THE Association of Residents of Queensland Retirement Villages celebrated its 25th year in September – celebrations tempered by the look, feel and politics of retirement living.
Long-awaited changes to retirement village legislation have been introduced into state parliament bundled up in the Housing Legislation (Building Better Futures) Amendment Bill 2017.
Retirement village-specific changes are, according to Housing Minister Mick de Brenni, intended to “increase transparency between operators and residents, and provide greater security and confidence to residents, balanced with industry viability”.
The bill tackles another long-running accommodation concern for permanent residents who own manufactured homes in caravan parks, providing greater consumer protection.
However, with its second reading and vote not due until the end of October, an early election call – before 28 October – could put the much-vaunted reforms on the back boiler, at best.

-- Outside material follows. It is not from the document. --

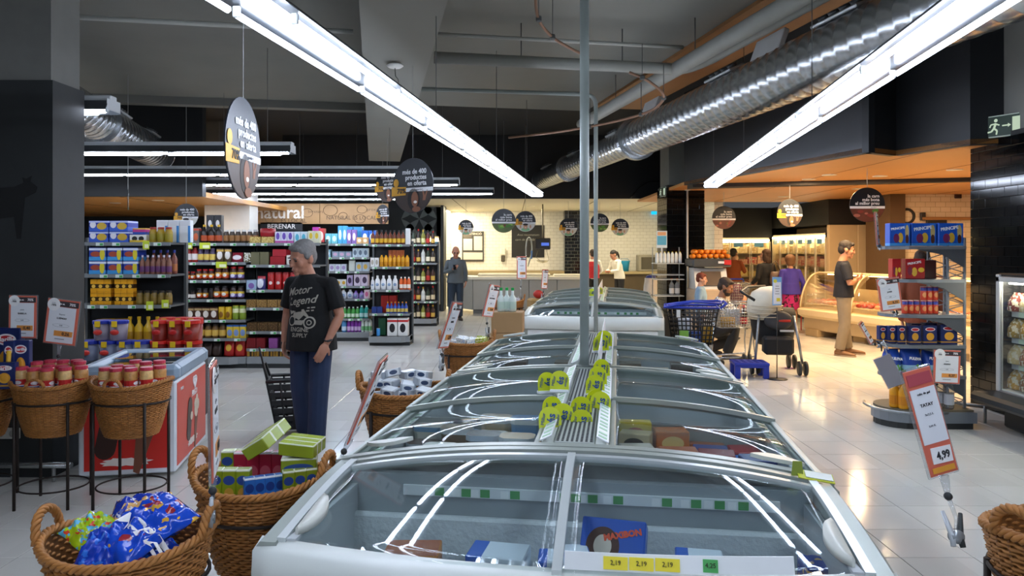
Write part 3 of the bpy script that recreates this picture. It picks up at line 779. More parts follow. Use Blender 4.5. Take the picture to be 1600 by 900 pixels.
# ---- sign holders
SALMON = M('#d9705a', .45, var=.05); PAPER = M('#e8ebf0', .6, var=.02); DARKH = M('#3b3438', .5); ORANGE = M('#e79a4a', .5)
CLEAR = glass('#f0f2f4', 1.1, .10, .05)
INK = M('#2a2a2e', .6); INKG = M('#8a8d94', .6); WHT = M('#f4f4f4', .5)
def sign(label, pos, w, h, rot, price='', prod='', brand='', style='a', clip=None, plate=.004):
    """salmon price card in a clear holder; pos = centre of the card; rot = Euler; clip = world point it is clipped on"""
    lean = Matrix.Rotation(rot[1], 3, 'Y') @ Matrix.Rotation(rot[2], 3, 'Z') @ Matrix.Rotation(rot[0], 3, 'X'); rot = lean.to_euler()
    t = thing('price_sign', label, 'sign', pos, 0, 'clip-on price signs'); t.rotation_euler = rot
    s = h / .3
    MB().box((0, .002, 0), (w + .014, .008, h + .014), .003).build('clear_holder', CLEAR, t)
    if style == 'grey':
        MB().box((0, -.004, 0), (w, plate, h), .001).build('card', M('#85838c', .5), t)
    elif style == 'blue':
        MB().box((0, -.004, 0), (w, plate, h), .001).build('card', M('#7fb4e6', .5), t)
        MB().box((0, -.0075, -.02 * s), (w * .84, .002, h * .78)).build('paper', PAPER, t)
        MB().lathe([(.001, 0), (w * .2, 0), (w * .2, .003), (.001, .003)], 16, sharp=True).xf(Matrix.Translation((-w * .22, -.006, h * .36)) @ Matrix.Rotation(R(90), 4, 'X')).build('round_badge', M('#d9d84a', .5), t)
        MB().box((w * .12, -.0095, -h * .3), (w * .4, .002, h * .12)).build('price_tag', M('#e5d23c', .5), t)
        for k in range(4): MB().box((0, -.0095, h * (.18 - .09 * k)), (w * (.5 if k % 2 else .36), .0015, h * .022)).build('text_line', INKG, t)
    else:
        MB().box((0, -.004, 0), (w, plate, h), .001).build('card', SALMON, t)
        if style == 'tall':
            MB().box((0, -.0075, h * .06), (w * .9, .002, h * .52)).build('paper', PAPER, t)
            MB().box((w * .06, -.0075, -h * .32), (w * .72, .002, h * .15), 0, (0, R(3), 0)).build('price_tag', WHT, t)
            text(price, h * .1, INK, t, (w * .1, -.0095, -h * .325), bold=.02, sx=.8)
            text(prod, h * .03, INK, t, (0, -.0095, h * .27)); text(brand, h * .042, INK, t, (0, -.0095, h * .16), bold=.01)
            text('3x2,5 L', h * .03, INKG, t, (0, -.0095, h * .07)); text('2,66 /L', h * .026, INKG, t, (0, -.0095, -h * .04))
            MB().box((0, -.0075, h * .41), (w * .86, .002, h * .11)).build('header', M('#b7505a', .5), t)
            MB().box((0, -.0075, -h * .45), (w * .8, .002, h * .05)).build('flame_strip', M('#e8a33c', .5), t)
        else:
            MB().box((0, -.0075, -.02 * s), (w * .84, .002, h * .8)).build('paper', PAPER, t)
            MB().box((w * .16, -.009, h * .405), (w * .66, .003, h * .12), .001).build('header', DARKH, t)
            text('2a ut.', h * .05, WHT, t, (-w * .02, -.0112, h * .405), bold=.02); text('70%', h * .085, WHT, t, (w * .3, -.0112, h * .405), bold=.02)
            MB().lathe([(.001, 0), (w * .2, 0), (w * .2, .003), (.001, .003)], 20, sharp=True).xf(Matrix.Translation((-w * .29, -.0095, h * .38)) @ Matrix.Rotation(R(90), 4, 'X')).build('round_badge', WHT, t)
            text('-70%', h * .06, INK, t, (-w * .29, -.0135, h * .365), bold=.01)
            text('2a unitat', h * .024, INKG, t, (-w * .29, -.0135, h * .415))
            text(prod, h * .045, INKG, t, (0, -.0095, h * .17)); text(brand, h * .055, INK, t, (0, -.0095, h * .08), bold=.02)
            MB().tube([(w * .26 * math.cos(a * math.pi / 12), -.0092, -h * .08 + h * .035 * math.sin(a * math.pi / 12)) for a in range(24)], .0007 * s, 4, closed=True).build('old_price_ring', INKG, t)
            text('0,88', h * .04, INKG, t, (0, -.0095, -h * .08))
            MB().box((w * .1, -.009, -h * .26), (w * .58, .002, h * .12)).build('price_tag', ORANGE, t)
            text(price, h * .1, INK, t, (w * .18, -.0112, -h * .262), bold=.02)
            MB().box((0, -.0095, -h * .385), (w * .3, .0015, h * .018)).build('text_line', INKG, t)
    if clip is not None:
        c = Vector(clip); m = (Matrix.Translation(pos) @ Euler(rot).to_matrix().to_4x4()).inverted(); q = m @ c
        base = Vector((0, .002, -h / 2 - .007)); mid = base.lerp(q, .35)
        MB().tube([base, mid], [.016, .008], 6).build('neck', CLEAR, t)
        MB().ell(mid, (.013, .013, .013), 8, 6).build('ball_joint', RUBBER, t)
        d = (q - mid)
        MB().tube([mid, mid + d * .6 + Vector((.012, 0, 0)), q], .007, 6).build('arm', CLEAR, t)
        n = d.cross(Vector((0, 1, 0)));  n = n.normalized() if n.length > 1e-5 else Vector((1, 0, 0))
        for k in (-1, 1):
            MB().tube([q - d.normalized() * .07 + n * k * .03, q + n * k * .012, q + d.normalized() * .03 + n * k * .016], [.006, .011, .008], 6).build('clamp_jaw', M('#b9bec2', .25, metal=.2) if k < 0 else RUBBER, t)
        MB().lathe([(.001, -.012), (.02, -.012), (.02, .012), (.001, .012)], 12).xf(Matrix.Translation(q) @ Matrix.Rotation(R(90), 4, 'X')).build('clamp_hinge', M('#aab0b4', .2, metal=.5), t)
    return t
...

Recommended amendments are now before a parliamentary committee taking submissions from property developers and resident lobbyists.

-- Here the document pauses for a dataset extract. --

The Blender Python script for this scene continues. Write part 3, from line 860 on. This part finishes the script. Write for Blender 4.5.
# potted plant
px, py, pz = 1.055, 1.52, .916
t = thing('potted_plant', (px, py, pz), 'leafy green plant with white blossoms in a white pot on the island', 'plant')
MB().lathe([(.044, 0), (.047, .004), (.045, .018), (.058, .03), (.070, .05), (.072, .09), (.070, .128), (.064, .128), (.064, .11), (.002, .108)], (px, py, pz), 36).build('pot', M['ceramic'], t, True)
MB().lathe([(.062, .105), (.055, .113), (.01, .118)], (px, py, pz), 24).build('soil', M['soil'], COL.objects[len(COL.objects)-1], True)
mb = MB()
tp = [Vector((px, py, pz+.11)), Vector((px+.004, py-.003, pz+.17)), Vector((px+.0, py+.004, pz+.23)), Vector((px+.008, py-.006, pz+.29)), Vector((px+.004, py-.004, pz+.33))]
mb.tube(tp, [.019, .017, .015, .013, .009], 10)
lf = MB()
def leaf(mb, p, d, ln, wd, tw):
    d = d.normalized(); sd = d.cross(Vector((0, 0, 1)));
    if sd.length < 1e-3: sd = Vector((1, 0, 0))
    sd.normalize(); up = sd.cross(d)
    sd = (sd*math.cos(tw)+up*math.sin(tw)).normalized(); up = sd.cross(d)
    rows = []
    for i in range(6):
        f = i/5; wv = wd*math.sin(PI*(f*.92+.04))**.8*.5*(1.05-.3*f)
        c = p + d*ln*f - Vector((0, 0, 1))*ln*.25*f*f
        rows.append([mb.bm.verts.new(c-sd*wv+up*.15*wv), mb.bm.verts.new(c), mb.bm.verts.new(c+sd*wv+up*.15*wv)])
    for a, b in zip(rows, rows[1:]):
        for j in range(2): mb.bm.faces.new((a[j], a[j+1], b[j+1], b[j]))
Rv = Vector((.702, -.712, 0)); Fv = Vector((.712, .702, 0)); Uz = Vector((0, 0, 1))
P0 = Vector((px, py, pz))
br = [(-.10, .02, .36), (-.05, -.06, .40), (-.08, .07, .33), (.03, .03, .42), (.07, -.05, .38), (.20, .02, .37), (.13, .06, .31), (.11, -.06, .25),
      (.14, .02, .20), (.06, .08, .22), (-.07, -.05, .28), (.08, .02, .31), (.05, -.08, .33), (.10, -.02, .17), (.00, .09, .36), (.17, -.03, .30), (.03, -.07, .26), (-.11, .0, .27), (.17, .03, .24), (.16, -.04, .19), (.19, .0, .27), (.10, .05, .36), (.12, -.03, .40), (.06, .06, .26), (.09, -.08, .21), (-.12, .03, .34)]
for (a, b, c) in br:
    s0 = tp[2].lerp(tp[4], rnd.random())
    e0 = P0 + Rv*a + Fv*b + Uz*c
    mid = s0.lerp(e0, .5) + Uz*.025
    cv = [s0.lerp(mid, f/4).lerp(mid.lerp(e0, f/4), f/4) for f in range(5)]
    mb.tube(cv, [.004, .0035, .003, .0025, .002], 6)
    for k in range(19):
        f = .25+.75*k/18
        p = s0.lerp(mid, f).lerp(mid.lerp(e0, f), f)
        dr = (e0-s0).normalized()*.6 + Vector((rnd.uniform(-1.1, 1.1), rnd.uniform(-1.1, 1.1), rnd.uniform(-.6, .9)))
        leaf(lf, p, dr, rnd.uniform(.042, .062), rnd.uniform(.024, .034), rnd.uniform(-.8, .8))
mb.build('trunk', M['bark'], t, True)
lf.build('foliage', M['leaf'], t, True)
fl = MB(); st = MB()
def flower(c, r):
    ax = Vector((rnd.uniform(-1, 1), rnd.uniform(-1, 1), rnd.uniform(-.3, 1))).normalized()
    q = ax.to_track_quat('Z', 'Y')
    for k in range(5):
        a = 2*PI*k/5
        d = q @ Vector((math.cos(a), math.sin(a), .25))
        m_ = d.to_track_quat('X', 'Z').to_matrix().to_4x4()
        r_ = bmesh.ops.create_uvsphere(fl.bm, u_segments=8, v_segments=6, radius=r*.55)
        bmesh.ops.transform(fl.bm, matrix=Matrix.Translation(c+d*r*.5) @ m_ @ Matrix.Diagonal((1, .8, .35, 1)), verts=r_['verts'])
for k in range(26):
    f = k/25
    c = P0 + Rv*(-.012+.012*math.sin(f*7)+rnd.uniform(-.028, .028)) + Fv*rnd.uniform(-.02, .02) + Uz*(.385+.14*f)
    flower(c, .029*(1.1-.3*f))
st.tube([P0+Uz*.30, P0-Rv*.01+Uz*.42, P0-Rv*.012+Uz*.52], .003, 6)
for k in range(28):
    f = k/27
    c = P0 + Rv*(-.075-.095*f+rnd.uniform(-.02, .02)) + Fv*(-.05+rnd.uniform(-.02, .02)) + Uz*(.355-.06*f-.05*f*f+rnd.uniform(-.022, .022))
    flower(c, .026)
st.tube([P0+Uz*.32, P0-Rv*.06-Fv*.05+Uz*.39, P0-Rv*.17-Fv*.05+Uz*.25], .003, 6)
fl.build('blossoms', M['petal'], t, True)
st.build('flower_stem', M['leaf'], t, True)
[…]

Retirement village residents want some element of retrospectivity, particularly when it comes to contentious buy-back provisions that have seen elderly residents resorting to bank financing to enable urgent moves from independent living into aged care.
“Retirement village operators are businesses whose primary objective is to make a profit for their shareholders,” said Association of Residents of Queensland Retirement Villages vice-president Michael Fairbairn reasoned.
“To do this, they will manipulate regulations if it is to their financial benefit to do so. That’s normal business practice.
“If we seek to attribute blame for the cause of most (retirement village) disputes, look no further than the weaknesses in regulations that govern the industry.
“Credit where credit is due, the current (Palaszczuk) government has gone further than any other in seeking to achieve fairness. Time will tell if our efforts yield improvements or an election puts our concerns on ice, again.”
Minister de Brenni failed to show at the resident association’s 25th annual general meeting in September.
President Judy Mayfield acknowledged emerging issues and tensions among residents and operator/developers.
“The majority of those in retirement
villages now are older and like their villa-style, semi-detached, ground floor or low-level living,” she said.
“It’s a smaller version of what was the great Australian dream of that generation: to have a suburban house on a sizeable block of land and suits the ‘village’ feel.
“That’s not the way of the future; that’s not what young baby boomers are interested in – and developers are keen to develop now, the right product for them.”
Design expert: only way is up
Queensland University of Technology architectural design expert Evonne Miller told The Senior the future of retirement and aged care living was vertical.
“There’s not much option. We look at some of our suburbs: it’s either up or nothing,” Dr Miller said.
“I think people deserve the right to age in place, or age in an aged care facility in the neighbourhood of a suburb they grew up in.
“Lower density is not always attractive or ideal. Good design takes advantage of orientation and natural daylight, is attractive, has welcoming areas to commune – cafes, libraries, playgrounds, a pool ... perhaps businesses are collocated.”
Dr Miller’s feedback was echoed in the rationale behind Aveo’s latest Brisbane development at Newstead’s Gasworks.
While it has its own community area, health and wellness centre, cafes, lounges, theatre, restaurant and gym, it is being built above retail and cafe space, spilling out into community greenspace.
“There’s a tsunami of retirees coming who want choice,” said Aveo chief executive Geoff Grady. “They’re home owners who are downsizing and they want to live close to the city, to activities.”
The 19-storey tower, due for completion mid-2018, will comprise 144 independent living apartments, 55 assisted living units and a nine-bed aged care facility.